Quaternary Paleoclimate of the Colorado Plateau Rawan AlAsad M.S Geology Student

Goals of the paper To give an overview of the climate history of the Colorado Plateau, and the various proxies used to reconstruct it, and to relate the regional climate to the global Pliestocene-Holocene climate. Introduction

The global climate of the past 800,000 years have been dominated by 100,000 year glacial-interglacial cycles followed by an abrupt sequence of global climatic events which ended the Pleistocene glacial period 11,700 years ago and culminated in the current warm Holocene climate (Figure 2c). While the global climate record of this time period is relatively well understood, regional climate patterns await further investigation. Due to the key role the Colorado Plateau plays in the North American Monsoon, learning about its climate history can teach us a great deal about past regional and even global atmospheric circulation patterns. The Colorado plateau is a unique physiogeographic province located between the Rocky Mountains to the east and north, and the Basin and Range province to the west and south. It extends through parts of the states of Utah, Arizona, Colorado and New Mexico, and covers an elevational range between 360 m and 3850 m. The current climate of the Colorado Plateau is dominated by the North American Monsoon, a seasonal change in atmospheric circulation that results in a pronounced increase in summer precipitation following a hyperarid spring season. Topographic disparities of the North American continent leads to a differential heating of its surface which results in the development of a summer atmospheric low pressure zone over the southwest United States. This

thermally induced low-pressure zone invites moisture-filled atmospheric jet streams from the pacific and Bermuda high-pressure zones (Wright et al., 2001). The climate history of the Colorado Plateau is poorly understood. Much of what we know about the global climate of the last 400,000 years comes from marine sediments and ice core data from Greenland and Antarctica. Locally, however, the semiarid climate of the Colorado plateau inhibits sediment accumulation and preservation which results in a scarce paleoclimate archive for the region. The short, discontinuous, and difficult-tointerpret record we have of the paleoclimate of the plateau comes from plant fossils preserved in 10,000-20,000 year old packrat middens (trash piles) found throughout the region. Packrats (neotoma spp.) collect anything from tree leaves, twigs and needles to animal bones within a 30 m radius, and pile it up to 10 ft. high in front of their dens. These middens serve a climate-control purpose preserving moisture in the dens, and as protection from larger animals. The viscous packrat urine readily crystallizes cementing the content together and preserving it for up to 50,000 years. The plant macrofossils from these middens can be used to learn about the prevalence of different plant species and their spatial and temporal migration patterns. Literature synthesis Anderson et al. (2000) used packrat middens, alluvial and lake sediments from forty-six site localities across the 337,000 km2 region in order to reconstruct vegetation and climatic patterns during the last glacial maximum. Their results show that during 27,5000-50,000 BP, areas that are today forests of ponderosa pine were thickly-forested with a mixed assortment of different conifers, including subalpine species such as

Engelmann spruce which today only grow at the highest elevations; thousands of feet above their former range. Later, during 14,040-23,000 BP, boreal forests, primarily Engelmann spruce, replaced the mixed conifer association (figure 1). This temporal vegetation pattern can be climatically interpreted as an estimated mean annual temperature of 3-4 ºC cooler during 27,5000-50,000 BP, and 5 ºC cooler during 14,04023,000 BP.

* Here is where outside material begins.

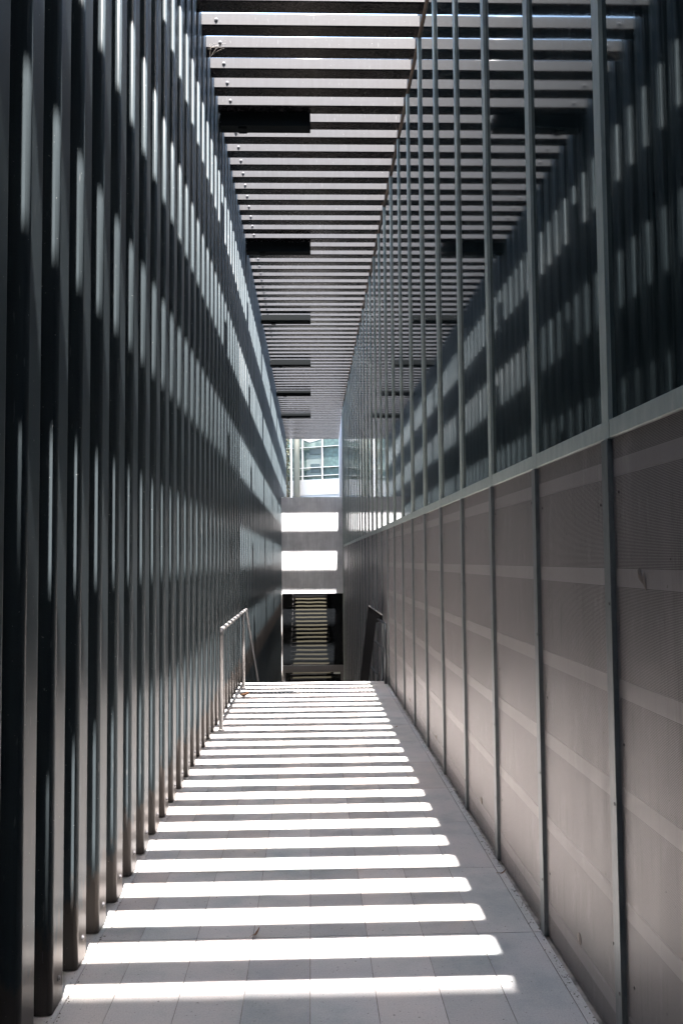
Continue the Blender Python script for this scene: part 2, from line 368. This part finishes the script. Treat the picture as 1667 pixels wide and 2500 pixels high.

Figure 1: Inferred elevational distribution of vegetation on the southern Colorado Plateau, in a line running from the Grand Canyon to the San Francisco Peaks (a) inferred vegetation during 27,501–50,000 cal. yr BP; (b) inferred vegetation between during 23,000–27,500 cal. yr BP; (c) inferred vegetation during 14,040–23,000 cal. yr BP); (d) inferred vegetation for during present–14,040 cal. yr BP.

The content of these middens can also be analyzed for carbon isotopes and their temporal variation for a quantitative approach of deciphering the paleoclimatic signal. Plant species photosynthesize using different metabolic pathways known as C3, C4, and

CAM. These metabolic pathways fractionate carbon isotopes differently, making the plants that use them have a characteristic carbon isotope ratio (Fraquhar et al., 1989). The δ13C ratios of plant tissues resulting from the predominant C3 pathway are much lower than those produced through C4 or CAM pathways. Cole and Arundal (2005) measured carbon isotopes (δ13C ) in packrat fecal pellets from middens collected from the Grand Canyon, Arizona. The δ13C signature of the pellets reflects the abundance of coldintolerant C4 and CAM plant species relative to main C3 vegetation in the packrat diet. This δ13C signature was then compared to the abundance of the cold-intolerant Utah Agave plant middens of the same age. By knowing current winter minimum temperatures for the Utah Agave, they were then able to use its temporal change in the middens as a proxy for paleotemperatures. Their results suggest that temperatures were ~8 ºC below modern during the Last Glacial Maximum (19,000-20,000 and 26,500 BP). They also showed that temperatures in the Colorado Plateau shifted in accordance with the global temperature ice core record, clearly reflecting two main global climatic events (Bølling/Allerød warming and Younger Dryas cooling) that were previously considered restricted to the North Atlantic region (Figure 2).

Figure 2: Comparison of carbon isotope and Utah agave chronologies from Grand Canyon with oxygen isotope chronology from Greenland. Younger Dryas period is shown in gray. A: δ13C values from packrat pellets from low to mid-elevation middens (450-1200m; grey squares), high elevation middens (145-2250 m; open circles), and late Holocene hyperarid desert middens (